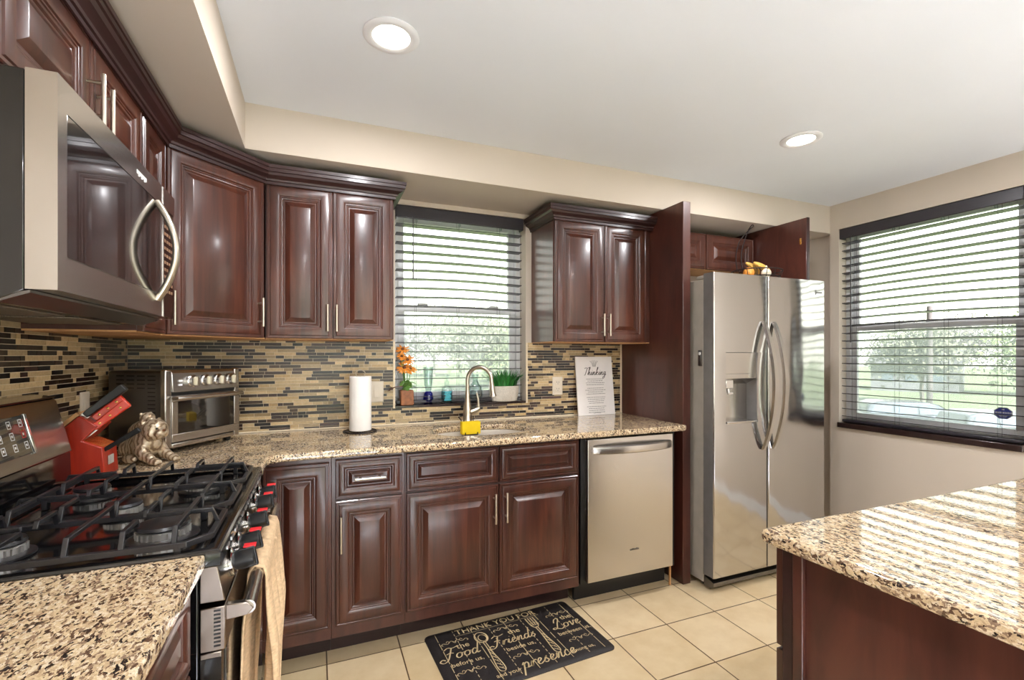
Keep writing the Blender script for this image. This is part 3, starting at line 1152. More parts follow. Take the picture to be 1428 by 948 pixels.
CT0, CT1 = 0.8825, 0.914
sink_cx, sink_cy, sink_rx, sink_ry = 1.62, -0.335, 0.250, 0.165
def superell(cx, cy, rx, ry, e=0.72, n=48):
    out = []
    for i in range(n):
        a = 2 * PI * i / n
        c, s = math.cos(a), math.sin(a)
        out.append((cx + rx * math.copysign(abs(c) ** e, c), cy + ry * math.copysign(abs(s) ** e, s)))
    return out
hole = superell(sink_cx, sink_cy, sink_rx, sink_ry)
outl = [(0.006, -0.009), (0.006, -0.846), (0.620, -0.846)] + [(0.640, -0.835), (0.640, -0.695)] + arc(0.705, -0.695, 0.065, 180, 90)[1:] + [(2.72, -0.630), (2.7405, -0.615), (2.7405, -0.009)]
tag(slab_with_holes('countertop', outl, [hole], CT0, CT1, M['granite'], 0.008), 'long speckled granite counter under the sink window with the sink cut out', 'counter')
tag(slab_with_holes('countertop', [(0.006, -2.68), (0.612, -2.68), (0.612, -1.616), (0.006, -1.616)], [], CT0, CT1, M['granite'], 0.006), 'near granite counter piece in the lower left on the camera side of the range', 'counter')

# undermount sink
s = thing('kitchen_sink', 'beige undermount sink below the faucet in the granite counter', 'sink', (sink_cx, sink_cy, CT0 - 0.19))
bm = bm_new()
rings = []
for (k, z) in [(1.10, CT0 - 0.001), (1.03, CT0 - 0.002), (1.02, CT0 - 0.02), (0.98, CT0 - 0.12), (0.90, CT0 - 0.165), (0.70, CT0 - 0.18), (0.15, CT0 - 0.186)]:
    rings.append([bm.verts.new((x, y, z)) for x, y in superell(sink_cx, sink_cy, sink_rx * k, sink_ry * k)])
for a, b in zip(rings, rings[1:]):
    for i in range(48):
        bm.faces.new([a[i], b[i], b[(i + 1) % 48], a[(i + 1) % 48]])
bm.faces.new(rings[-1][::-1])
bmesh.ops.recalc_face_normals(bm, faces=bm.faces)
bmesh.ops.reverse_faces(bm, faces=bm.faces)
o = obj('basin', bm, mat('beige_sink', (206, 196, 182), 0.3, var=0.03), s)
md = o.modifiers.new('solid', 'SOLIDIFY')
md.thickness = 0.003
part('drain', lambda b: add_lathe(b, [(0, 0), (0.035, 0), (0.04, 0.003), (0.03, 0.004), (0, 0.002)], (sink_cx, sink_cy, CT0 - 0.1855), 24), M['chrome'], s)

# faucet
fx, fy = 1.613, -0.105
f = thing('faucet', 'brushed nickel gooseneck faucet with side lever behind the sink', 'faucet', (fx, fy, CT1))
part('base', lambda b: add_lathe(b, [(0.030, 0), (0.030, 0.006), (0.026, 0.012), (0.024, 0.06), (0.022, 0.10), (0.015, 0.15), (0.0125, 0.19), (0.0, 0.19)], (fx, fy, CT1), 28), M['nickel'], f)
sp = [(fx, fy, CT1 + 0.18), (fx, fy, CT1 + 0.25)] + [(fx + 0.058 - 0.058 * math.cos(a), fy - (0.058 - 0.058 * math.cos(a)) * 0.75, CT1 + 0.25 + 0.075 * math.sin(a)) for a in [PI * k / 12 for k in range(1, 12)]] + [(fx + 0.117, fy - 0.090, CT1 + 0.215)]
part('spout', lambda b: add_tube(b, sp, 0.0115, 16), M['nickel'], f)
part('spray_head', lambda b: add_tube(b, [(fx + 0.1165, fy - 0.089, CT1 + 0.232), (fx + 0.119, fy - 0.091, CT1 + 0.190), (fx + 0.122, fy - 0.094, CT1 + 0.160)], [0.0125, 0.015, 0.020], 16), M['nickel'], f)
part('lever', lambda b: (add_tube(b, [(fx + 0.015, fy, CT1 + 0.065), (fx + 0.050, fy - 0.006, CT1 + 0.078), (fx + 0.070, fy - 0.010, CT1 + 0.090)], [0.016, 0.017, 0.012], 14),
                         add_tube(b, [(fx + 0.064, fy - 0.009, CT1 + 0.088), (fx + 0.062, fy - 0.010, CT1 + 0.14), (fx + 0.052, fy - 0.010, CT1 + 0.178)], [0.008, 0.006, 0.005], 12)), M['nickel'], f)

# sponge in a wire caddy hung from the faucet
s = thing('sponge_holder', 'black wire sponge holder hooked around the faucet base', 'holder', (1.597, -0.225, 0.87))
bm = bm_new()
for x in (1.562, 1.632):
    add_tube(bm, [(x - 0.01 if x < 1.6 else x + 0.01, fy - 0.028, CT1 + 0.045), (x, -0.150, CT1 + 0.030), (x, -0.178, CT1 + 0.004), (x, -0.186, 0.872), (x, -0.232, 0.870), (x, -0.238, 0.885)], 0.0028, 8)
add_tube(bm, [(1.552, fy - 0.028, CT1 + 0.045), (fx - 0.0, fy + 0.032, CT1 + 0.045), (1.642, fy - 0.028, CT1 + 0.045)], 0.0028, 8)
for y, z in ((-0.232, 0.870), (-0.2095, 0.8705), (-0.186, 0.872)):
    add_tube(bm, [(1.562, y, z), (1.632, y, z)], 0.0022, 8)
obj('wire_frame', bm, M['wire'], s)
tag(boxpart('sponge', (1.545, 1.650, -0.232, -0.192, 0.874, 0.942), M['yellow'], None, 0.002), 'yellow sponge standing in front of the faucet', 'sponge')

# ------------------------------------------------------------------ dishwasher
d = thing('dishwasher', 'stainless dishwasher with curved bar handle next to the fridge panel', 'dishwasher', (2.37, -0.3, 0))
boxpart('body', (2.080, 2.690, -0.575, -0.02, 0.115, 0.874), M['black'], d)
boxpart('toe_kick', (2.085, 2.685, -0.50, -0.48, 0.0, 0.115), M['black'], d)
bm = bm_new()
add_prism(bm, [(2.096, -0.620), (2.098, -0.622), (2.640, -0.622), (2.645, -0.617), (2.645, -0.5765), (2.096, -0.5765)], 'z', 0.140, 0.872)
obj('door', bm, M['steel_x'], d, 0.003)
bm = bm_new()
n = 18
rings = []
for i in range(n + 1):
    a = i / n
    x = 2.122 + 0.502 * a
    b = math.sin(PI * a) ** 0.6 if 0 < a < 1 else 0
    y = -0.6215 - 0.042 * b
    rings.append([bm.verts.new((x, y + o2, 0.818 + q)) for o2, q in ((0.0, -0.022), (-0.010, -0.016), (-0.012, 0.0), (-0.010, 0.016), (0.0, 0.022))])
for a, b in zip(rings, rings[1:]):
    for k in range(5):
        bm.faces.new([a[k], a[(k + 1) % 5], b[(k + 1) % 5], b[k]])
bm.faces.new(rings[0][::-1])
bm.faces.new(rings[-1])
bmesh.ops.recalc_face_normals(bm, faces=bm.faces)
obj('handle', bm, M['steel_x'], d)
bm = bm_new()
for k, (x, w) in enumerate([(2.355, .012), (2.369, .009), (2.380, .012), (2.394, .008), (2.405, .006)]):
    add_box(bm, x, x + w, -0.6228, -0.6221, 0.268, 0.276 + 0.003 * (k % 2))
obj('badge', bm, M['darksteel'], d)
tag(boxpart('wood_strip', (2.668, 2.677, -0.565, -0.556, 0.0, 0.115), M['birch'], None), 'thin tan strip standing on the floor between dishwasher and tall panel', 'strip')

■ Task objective
Please quote the lines of the material, beginning with the first and ending with the one that contains "24), M['chrome'], s)", exactly as written and without any pictures.

■ Answer to the task
Keep writing the Blender script for this image. This is part 3, starting at line 1152. More parts follow. Take the picture to be 1428 by 948 pixels.
CT0, CT1 = 0.8825, 0.914
sink_cx, sink_cy, sink_rx, sink_ry = 1.62, -0.335, 0.250, 0.165
def superell(cx, cy, rx, ry, e=0.72, n=48):
    out = []
    for i in range(n):
        a = 2 * PI * i / n
        c, s = math.cos(a), math.sin(a)
        out.append((cx + rx * math.copysign(abs(c) ** e, c), cy + ry * math.copysign(abs(s) ** e, s)))
    return out
hole = superell(sink_cx, sink_cy, sink_rx, sink_ry)
outl = [(0.006, -0.009), (0.006, -0.846), (0.620, -0.846)] + [(0.640, -0.835), (0.640, -0.695)] + arc(0.705, -0.695, 0.065, 180, 90)[1:] + [(2.72, -0.630), (2.7405, -0.615), (2.7405, -0.009)]
tag(slab_with_holes('countertop', outl, [hole], CT0, CT1, M['granite'], 0.008), 'long speckled granite counter under the sink window with the sink cut out', 'counter')
tag(slab_with_holes('countertop', [(0.006, -2.68), (0.612, -2.68), (0.612, -1.616), (0.006, -1.616)], [], CT0, CT1, M['granite'], 0.006), 'near granite counter piece in the lower left on the camera side of the range', 'counter')

# undermount sink
s = thing('kitchen_sink', 'beige undermount sink below the faucet in the granite counter', 'sink', (sink_cx, sink_cy, CT0 - 0.19))
bm = bm_new()
rings = []
for (k, z) in [(1.10, CT0 - 0.001), (1.03, CT0 - 0.002), (1.02, CT0 - 0.02), (0.98, CT0 - 0.12), (0.90, CT0 - 0.165), (0.70, CT0 - 0.18), (0.15, CT0 - 0.186)]:
    rings.append([bm.verts.new((x, y, z)) for x, y in superell(sink_cx, sink_cy, sink_rx * k, sink_ry * k)])
for a, b in zip(rings, rings[1:]):
    for i in range(48):
        bm.faces.new([a[i], b[i], b[(i + 1) % 48], a[(i + 1) % 48]])
bm.faces.new(rings[-1][::-1])
bmesh.ops.recalc_face_normals(bm, faces=bm.faces)
bmesh.ops.reverse_faces(bm, faces=bm.faces)
o = obj('basin', bm, mat('beige_sink', (206, 196, 182), 0.3, var=0.03), s)
md = o.modifiers.new('solid', 'SOLIDIFY')
md.thickness = 0.003
part('drain', lambda b: add_lathe(b, [(0, 0), (0.035, 0), (0.04, 0.003), (0.03, 0.004), (0, 0.002)], (sink_cx, sink_cy, CT0 - 0.1855), 24), M['chrome'], s)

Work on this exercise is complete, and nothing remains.